Un po’ a sorpresa, durante il passaggio alla Camera la manovra si è arricchita di un paio di disposizioni molto tecniche che vanno certamente nella direzione di creare un contesto più favorevole alle imprese che operano sui mercati globali, sia con l’approdo a un sistema di tassazione più equo dei dividendi provenienti da paesi entrati poi nella lista dei paesi a fiscalità privilegiata sia prevedendo la riduzione al 50% della quota di imponibilità dei dividendi provenienti da controllate estere in paesi a fiscalità privilegiata, laddove si sia dimostrato di svolgere un’effettiva attività in quel territorio.
Tutto bene. Ma c’è anche un rovescio della medaglia fatto di svariate novità fiscali che sembrano purtroppo contraddire lo spirito di altre disposizioni. Il rinvio di un anno dell’Iri: va bene che lo slittamento dell’imposta sul reddito imprenditoriale fa risparmiare alle casse statali circa 1,9 miliardi nel 2018, ma in questo modo si rischia di compromettere definitivamente la credibilità del sistema fiscale, che promette e non sa mai mantenere i propri impegni. La deducibilità degli interessi passivi: vengono penalizzate (retroattivamente) le imprese che hanno partecipazioni all’estero, ovvero quelle che per far fronte alla crisi hanno avviato attività all’estero, acquisito partecipazioni oltreconfine. Anche qui è una questione di fiducia, ma anche di miopia verso chi ha saputo scommettere sull’internazionalizzazione. La detrazione Iva: le imprese e i professionisti l’hanno detto in tutti modi.
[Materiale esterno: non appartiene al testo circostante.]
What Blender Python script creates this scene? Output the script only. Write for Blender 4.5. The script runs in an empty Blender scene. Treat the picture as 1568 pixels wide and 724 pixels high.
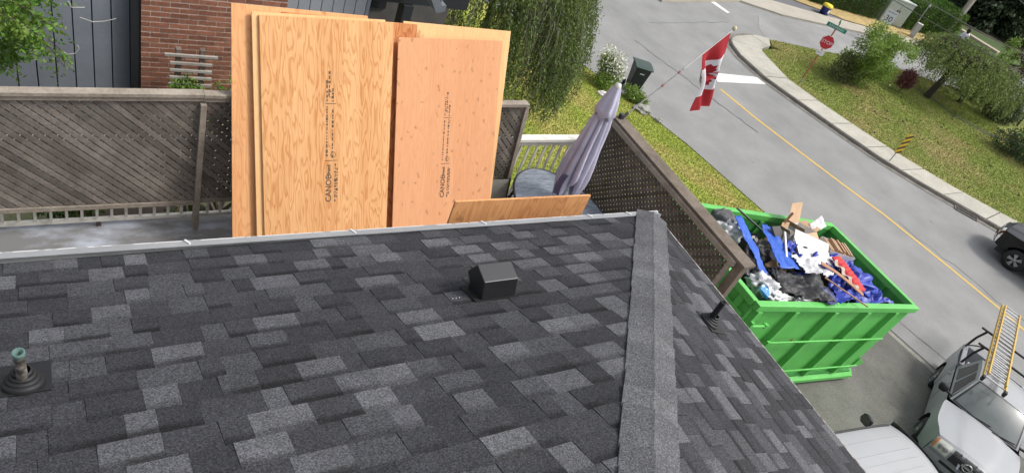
import bpy, bmesh, math, random
import numpy as np
from mathutils import Vector, Matrix, Euler
SC = bpy.context.scene
COL = SC.collection
rnd = random.Random(7)
nrs = np.random.RandomState(11)
R_ = math.radians

# ------------------------------------------------------------------ camera
cam_d = bpy.data.cameras.new('camera')
cam_o = bpy.data.objects.new('camera', cam_d)
COL.objects.link(cam_o)
CR = Matrix(((0.84140956, 0.07531538, -0.53512394), (-0.43045038, 0.69208914, -0.5794179), (0.32670691, 0.71787129, 0.61475468)))
CAM = Vector((-3.988, -2.917, 2.961))
cam_o.matrix_world = Matrix.Translation(CAM) @ CR.to_4x4()
cam_d.sensor_fit = 'HORIZONTAL'
cam_d.sensor_width = 36
cam_d.lens = 1076.9 / 1568 * 36
cam_d.clip_start = 0.05
cam_d.clip_end = 800
SC.camera = cam_o

# ------------------------------------------------------------------ light
SUN_EL, SUN_AZ = 52, -28            # degrees; azimuth from +x towards +y
wd = bpy.data.worlds.new('World')
SC.world = wd
wd.use_nodes = True
wn = wd.node_tree
sky = wn.nodes.new('ShaderNodeTexSky')
sky.sky_type = 'NISHITA'
sky.sun_disc = False
sky.sun_elevation = R_(SUN_EL)
sky.sun_rotation = R_(90 - SUN_AZ)
sky.air_density = 1.0
sky.dust_density = 4.0
sky.ozone_density = 1.0
# overcast: the sky's blue is mostly washed out by cloud
hsv = wn.nodes.new('ShaderNodeHueSaturation')
hsv.inputs['Saturation'].default_value = .35
wn.links.new(sky.outputs[0], hsv.inputs['Color'])
wn.links.new(hsv.outputs[0], wn.nodes['Background'].inputs[0])
wn.nodes['Background'].inputs[1].default_value = 0.15
sd = bpy.data.lights.new('sun', 'SUN')
sd.energy = 1.5
sd.angle = R_(10)
sd.color = (1.0, 0.965, 0.92)
so = bpy.data.objects.new('sun', sd)
COL.objects.link(so)
sdir = Vector((math.cos(R_(SUN_EL)) * math.cos(R_(SUN_AZ)), math.cos(R_(SUN_EL)) * math.sin(R_(SUN_AZ)), math.sin(R_(SUN_EL))))
so.rotation_euler = sdir.to_track_quat('Z', 'Y').to_euler()
SC.view_settings.view_transform = 'Standard'
SC.view_settings.look = 'None'
SC.view_settings.exposure = 0.5
SC.view_settings.gamma = 1.0

# ------------------------------------------------------------------ materials
def _n(nt, t, **kw):
    n = nt.nodes.new(t)
    for k, v in kw.items():
        setattr(n, k, v)
    return n

def hexc(r, g, b):
    """sRGB 0-255 -> linear"""
    f = lambda c: (c / 255 / 12.92) if c / 255 <= .04045 else ((c / 255 + .055) / 1.055) ** 2.4
    return (f(r), f(g), f(b))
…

La riduzione a quattro mesi del termine per esercitare il diritto alla detrazione Iva rischia di vanificare questo diritto, con perdite milionarie per molte imprese, specie le più grandi. E in più, non bisogna rassegnarsi all’idea che le imprese debbano essere considerate la banca che presta soldi (Iva) allo Stato. Il regime per cassa: è un peccato che non si sia trovata alcuna soluzione per consentire anche alle piccole imprese che intendono optare per il regime semplificato per cassa di poter riportare le perdite. Stando così le cose, non è consentito far transitare le perdite da un anno all’altro, il che rende questo regime molto meno vantaggioso. Altra promessa non mantenuta.
Infine, la “nuova tassa”: la web tax. Diciamolo: abbiamo assistito a uno spettacolo un po’ surreale nel passaggio del testo tra Senato e Camera, con Palazzo Madama che si è visto smontare il proprio articolato (di certo non perfetto), con un nuovo sistema che andrà valutato alla prova dei fatti. La sensazione degli addetti ai lavori è che la web tax nel testo ora approvato finisca per colpire le imprese residenti, con grande gioia delle multinazionali del web. Vedremo quel che accadrà. Per fortuna, come malignamente sussurra qualcuno, c’è anche una buona notizia: la nuova web tax partirà solo tra 12 mesi, nel gennaio 2019. Ovvero, ci sarà almeno tempo per sistemare le cose.